Exercise prompt: Wherever the word "from" appears in a line, copy that line.

Exercise inputs:
----

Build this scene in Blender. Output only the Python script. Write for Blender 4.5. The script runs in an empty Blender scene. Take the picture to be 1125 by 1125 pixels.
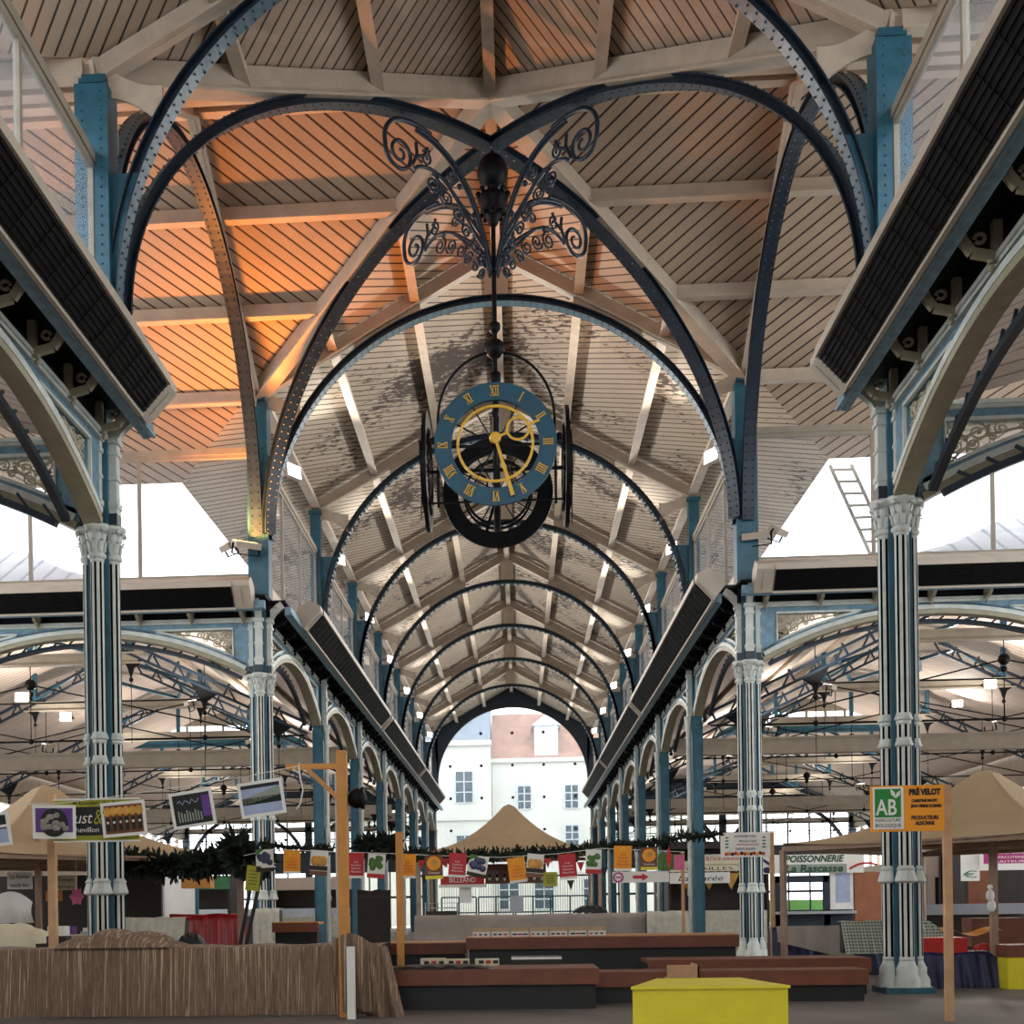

----

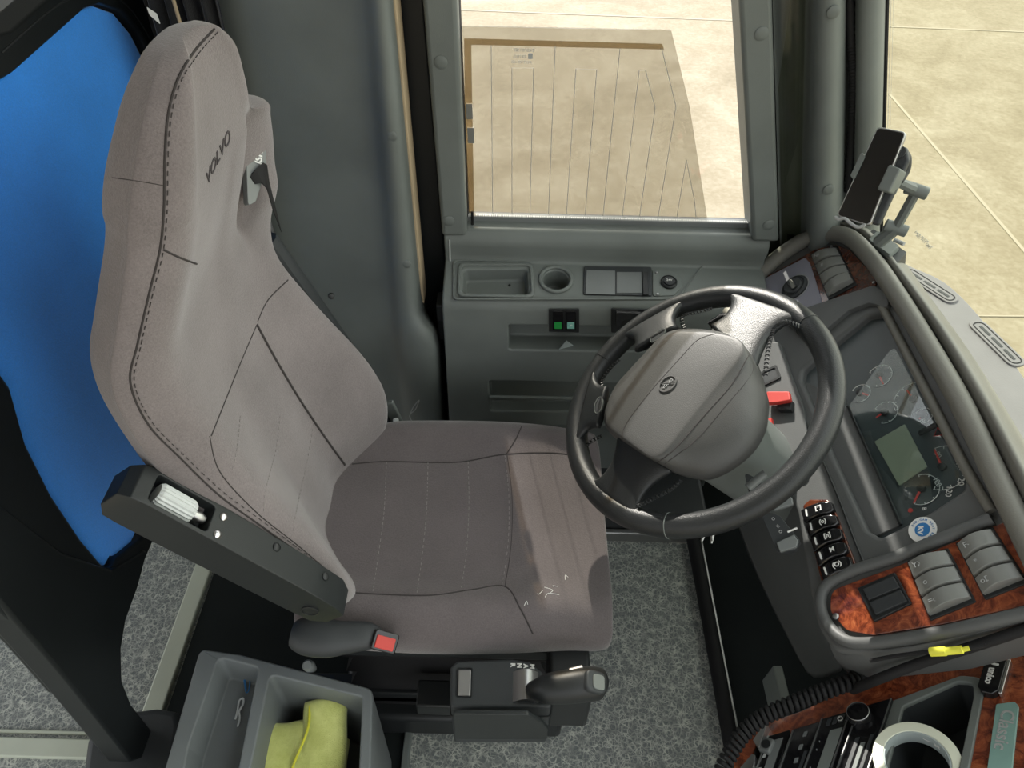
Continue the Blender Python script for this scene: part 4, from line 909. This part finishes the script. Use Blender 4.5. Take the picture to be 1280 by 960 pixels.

----

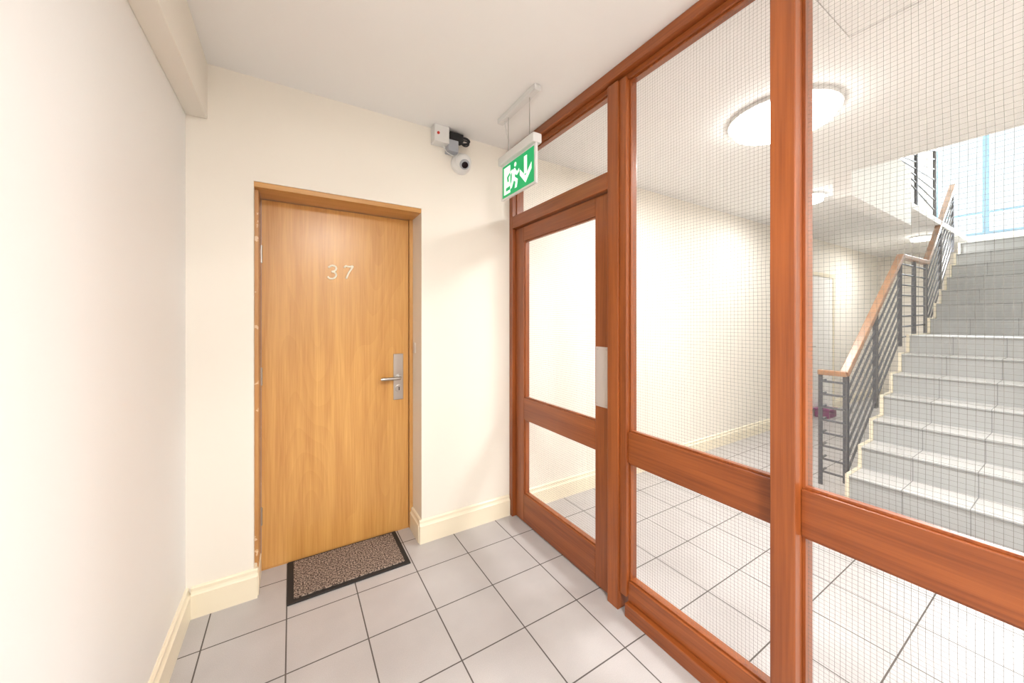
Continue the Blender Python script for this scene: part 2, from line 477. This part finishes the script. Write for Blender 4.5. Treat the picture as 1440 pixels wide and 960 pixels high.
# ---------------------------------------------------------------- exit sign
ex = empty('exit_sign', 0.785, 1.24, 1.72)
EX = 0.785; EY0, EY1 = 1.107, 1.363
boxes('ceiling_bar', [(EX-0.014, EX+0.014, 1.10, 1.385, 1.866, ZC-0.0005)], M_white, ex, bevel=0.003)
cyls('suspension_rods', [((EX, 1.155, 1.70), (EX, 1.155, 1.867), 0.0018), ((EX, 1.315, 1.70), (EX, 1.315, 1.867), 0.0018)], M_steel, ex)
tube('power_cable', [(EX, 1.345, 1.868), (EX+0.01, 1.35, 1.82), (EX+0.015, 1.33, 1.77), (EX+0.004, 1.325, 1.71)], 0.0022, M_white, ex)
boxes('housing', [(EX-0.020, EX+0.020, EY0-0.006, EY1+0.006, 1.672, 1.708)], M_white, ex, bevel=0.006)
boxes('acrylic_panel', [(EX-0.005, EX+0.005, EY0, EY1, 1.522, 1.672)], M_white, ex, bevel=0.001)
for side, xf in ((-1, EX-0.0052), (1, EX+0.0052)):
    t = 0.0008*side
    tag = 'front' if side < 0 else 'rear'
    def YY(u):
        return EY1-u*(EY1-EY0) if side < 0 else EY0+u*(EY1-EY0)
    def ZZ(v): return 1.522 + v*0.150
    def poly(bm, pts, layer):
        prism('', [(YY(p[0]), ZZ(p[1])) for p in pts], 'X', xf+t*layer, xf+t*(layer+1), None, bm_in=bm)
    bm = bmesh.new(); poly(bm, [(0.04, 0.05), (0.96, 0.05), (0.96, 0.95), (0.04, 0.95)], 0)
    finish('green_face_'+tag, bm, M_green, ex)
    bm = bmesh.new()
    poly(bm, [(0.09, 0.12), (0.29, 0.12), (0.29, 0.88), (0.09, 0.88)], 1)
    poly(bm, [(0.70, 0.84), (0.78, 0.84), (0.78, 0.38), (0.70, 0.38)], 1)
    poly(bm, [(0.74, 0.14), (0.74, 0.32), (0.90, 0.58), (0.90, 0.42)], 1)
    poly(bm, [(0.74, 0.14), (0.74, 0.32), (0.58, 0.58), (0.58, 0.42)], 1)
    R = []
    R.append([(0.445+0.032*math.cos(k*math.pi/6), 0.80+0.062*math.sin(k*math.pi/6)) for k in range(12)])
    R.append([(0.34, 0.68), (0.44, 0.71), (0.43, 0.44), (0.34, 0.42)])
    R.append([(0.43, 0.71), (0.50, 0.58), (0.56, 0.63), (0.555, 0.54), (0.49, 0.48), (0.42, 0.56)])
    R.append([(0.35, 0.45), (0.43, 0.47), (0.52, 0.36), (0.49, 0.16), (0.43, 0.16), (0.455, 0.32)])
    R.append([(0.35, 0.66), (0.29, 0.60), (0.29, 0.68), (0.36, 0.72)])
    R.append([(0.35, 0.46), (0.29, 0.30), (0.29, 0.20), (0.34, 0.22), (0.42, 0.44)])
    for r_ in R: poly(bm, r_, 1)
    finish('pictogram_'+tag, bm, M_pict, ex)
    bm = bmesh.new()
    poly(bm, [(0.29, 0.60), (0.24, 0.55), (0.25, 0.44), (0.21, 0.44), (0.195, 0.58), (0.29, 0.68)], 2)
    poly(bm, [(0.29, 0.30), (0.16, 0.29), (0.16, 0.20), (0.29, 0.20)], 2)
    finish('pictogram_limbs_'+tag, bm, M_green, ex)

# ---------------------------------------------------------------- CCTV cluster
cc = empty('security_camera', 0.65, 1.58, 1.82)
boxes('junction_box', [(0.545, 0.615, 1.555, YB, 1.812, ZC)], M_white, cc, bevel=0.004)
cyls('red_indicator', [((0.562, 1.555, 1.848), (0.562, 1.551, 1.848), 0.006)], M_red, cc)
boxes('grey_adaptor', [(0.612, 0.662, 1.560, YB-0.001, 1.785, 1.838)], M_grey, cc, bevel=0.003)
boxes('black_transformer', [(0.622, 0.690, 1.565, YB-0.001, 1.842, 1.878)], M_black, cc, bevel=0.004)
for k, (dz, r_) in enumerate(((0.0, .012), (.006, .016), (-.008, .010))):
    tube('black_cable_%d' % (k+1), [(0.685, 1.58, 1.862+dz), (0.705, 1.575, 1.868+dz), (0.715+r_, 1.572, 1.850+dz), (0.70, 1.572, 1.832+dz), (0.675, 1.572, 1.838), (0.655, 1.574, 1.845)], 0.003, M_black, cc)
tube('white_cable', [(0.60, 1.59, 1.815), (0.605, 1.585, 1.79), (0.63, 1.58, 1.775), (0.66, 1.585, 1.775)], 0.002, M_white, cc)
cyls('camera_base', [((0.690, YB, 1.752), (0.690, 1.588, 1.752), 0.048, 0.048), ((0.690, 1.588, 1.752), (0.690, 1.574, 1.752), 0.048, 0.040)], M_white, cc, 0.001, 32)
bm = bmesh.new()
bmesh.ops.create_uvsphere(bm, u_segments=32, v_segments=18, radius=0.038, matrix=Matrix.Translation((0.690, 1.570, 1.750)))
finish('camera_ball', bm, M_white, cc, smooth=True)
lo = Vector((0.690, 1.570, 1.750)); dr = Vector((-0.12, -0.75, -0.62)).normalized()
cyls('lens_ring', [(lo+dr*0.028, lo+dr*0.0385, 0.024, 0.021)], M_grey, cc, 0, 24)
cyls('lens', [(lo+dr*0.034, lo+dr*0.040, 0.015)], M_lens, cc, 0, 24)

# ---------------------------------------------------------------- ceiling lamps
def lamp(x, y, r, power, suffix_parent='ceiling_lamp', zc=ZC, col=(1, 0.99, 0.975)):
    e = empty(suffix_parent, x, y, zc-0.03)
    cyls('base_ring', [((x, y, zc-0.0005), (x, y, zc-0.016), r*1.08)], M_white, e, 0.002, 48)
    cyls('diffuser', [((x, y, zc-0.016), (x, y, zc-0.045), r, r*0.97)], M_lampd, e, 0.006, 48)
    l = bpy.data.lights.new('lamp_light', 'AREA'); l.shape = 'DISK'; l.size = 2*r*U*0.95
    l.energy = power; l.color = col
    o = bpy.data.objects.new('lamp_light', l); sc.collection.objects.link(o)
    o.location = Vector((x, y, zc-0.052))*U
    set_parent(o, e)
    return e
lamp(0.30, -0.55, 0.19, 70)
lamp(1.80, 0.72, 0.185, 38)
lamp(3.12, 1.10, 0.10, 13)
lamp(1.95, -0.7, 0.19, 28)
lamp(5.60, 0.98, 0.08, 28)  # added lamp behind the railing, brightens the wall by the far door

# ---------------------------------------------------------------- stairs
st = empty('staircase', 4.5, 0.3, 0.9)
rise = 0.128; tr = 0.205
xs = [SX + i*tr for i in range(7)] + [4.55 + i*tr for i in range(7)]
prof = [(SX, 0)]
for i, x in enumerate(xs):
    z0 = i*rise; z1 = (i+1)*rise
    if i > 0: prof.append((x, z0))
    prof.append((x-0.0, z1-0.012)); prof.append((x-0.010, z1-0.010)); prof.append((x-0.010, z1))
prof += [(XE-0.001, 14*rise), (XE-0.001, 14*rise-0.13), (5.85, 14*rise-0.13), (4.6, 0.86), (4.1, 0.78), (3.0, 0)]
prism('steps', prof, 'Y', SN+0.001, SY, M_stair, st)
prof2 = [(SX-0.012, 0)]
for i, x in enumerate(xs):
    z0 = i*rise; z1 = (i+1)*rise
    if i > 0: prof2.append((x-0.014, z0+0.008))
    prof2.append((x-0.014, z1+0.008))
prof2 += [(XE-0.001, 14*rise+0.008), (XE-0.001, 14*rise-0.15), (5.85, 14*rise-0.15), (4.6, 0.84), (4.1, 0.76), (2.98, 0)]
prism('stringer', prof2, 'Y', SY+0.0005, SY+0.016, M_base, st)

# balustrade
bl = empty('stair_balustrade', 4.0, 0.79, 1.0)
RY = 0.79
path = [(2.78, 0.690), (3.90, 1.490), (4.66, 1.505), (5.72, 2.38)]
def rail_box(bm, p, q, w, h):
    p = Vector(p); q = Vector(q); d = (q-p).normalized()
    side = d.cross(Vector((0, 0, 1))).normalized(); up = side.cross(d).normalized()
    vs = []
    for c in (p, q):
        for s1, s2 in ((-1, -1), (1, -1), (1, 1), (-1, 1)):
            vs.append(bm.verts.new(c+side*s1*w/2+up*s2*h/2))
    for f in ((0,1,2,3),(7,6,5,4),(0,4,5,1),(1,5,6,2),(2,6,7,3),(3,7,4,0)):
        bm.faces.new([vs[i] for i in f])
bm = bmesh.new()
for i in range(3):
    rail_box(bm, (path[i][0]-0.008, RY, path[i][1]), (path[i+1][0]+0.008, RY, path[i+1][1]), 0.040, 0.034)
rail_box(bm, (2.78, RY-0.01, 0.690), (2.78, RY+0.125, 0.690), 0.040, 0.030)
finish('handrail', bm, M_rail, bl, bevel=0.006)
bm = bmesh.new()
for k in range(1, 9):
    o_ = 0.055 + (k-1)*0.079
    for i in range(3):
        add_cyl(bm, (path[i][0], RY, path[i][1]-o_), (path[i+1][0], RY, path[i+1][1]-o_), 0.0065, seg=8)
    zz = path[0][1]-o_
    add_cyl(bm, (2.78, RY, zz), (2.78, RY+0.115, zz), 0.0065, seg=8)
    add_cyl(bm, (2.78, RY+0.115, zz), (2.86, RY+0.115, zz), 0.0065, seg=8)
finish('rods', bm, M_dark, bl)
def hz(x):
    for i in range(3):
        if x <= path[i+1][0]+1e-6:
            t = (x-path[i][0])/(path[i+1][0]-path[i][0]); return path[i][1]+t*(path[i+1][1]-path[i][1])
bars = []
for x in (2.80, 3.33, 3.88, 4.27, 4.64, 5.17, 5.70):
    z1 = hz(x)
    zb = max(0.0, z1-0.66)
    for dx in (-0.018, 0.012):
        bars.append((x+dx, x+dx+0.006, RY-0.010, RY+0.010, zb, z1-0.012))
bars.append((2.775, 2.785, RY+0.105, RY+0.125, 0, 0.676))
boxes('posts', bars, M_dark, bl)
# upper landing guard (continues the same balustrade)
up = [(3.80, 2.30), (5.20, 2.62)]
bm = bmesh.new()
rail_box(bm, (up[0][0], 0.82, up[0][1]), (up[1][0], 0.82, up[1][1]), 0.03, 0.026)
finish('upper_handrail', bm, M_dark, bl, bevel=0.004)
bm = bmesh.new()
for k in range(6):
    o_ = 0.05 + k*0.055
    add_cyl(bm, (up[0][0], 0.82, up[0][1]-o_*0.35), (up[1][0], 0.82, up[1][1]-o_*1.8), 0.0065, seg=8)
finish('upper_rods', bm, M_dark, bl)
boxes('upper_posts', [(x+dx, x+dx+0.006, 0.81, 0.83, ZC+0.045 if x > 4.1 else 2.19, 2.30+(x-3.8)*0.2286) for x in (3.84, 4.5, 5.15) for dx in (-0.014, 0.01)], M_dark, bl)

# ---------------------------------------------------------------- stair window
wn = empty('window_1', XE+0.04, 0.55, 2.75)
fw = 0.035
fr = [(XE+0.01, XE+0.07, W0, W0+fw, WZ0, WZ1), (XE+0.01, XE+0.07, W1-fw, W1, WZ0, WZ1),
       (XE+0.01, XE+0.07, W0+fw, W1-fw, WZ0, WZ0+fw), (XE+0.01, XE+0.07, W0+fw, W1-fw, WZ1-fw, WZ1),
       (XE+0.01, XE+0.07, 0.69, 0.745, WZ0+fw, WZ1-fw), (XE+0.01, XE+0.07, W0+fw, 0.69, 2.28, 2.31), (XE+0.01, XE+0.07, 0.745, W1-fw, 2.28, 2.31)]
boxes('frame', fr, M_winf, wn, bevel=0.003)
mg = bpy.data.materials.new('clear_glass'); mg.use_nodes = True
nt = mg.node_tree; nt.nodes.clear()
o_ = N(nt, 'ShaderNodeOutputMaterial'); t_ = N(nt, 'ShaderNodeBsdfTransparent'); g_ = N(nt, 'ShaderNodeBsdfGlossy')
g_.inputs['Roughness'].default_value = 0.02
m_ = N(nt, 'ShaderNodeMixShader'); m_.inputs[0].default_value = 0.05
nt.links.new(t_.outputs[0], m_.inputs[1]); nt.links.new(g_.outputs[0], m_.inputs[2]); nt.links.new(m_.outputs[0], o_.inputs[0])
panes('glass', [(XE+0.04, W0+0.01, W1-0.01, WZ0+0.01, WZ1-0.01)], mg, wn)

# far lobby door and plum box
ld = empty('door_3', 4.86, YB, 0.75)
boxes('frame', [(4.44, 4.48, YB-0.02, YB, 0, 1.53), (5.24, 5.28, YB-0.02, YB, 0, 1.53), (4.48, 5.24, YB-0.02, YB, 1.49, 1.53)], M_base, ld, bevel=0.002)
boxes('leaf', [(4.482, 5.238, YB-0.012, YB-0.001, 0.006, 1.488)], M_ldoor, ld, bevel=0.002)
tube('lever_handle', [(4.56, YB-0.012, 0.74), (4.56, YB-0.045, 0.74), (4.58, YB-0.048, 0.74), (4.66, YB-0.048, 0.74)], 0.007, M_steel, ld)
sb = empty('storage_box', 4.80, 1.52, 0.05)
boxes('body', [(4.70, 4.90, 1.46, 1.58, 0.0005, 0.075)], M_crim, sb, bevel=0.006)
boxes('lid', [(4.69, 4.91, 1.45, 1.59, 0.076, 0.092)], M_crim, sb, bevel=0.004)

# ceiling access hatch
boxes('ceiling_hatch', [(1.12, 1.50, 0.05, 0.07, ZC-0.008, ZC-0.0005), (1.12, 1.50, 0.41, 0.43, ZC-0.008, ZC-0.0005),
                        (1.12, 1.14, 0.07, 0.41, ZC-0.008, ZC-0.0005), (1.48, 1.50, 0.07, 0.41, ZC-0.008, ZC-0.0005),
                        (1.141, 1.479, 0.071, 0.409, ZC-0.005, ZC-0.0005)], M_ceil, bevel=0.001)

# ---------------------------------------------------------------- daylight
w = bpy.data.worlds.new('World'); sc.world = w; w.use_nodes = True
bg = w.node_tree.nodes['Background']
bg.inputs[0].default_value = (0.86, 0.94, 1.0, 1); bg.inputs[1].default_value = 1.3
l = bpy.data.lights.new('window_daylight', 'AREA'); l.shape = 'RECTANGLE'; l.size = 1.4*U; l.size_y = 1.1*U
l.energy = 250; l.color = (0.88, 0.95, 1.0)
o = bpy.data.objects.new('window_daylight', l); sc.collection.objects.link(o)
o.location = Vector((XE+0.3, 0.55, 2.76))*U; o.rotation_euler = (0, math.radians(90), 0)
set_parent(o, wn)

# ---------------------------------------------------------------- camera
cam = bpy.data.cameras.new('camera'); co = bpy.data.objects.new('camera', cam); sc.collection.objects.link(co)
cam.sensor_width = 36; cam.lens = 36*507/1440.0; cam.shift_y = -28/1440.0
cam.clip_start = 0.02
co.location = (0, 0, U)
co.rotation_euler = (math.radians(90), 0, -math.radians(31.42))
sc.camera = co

----

Written response:
Continue the Blender Python script for this scene: part 4, from line 909. This part finishes the script. Use Blender 4.5. Take the picture to be 1280 by 960 pixels.
Continue the Blender Python script for this scene: part 2, from line 477. This part finishes the script. Write for Blender 4.5. Treat the picture as 1440 pixels wide and 960 pixels high.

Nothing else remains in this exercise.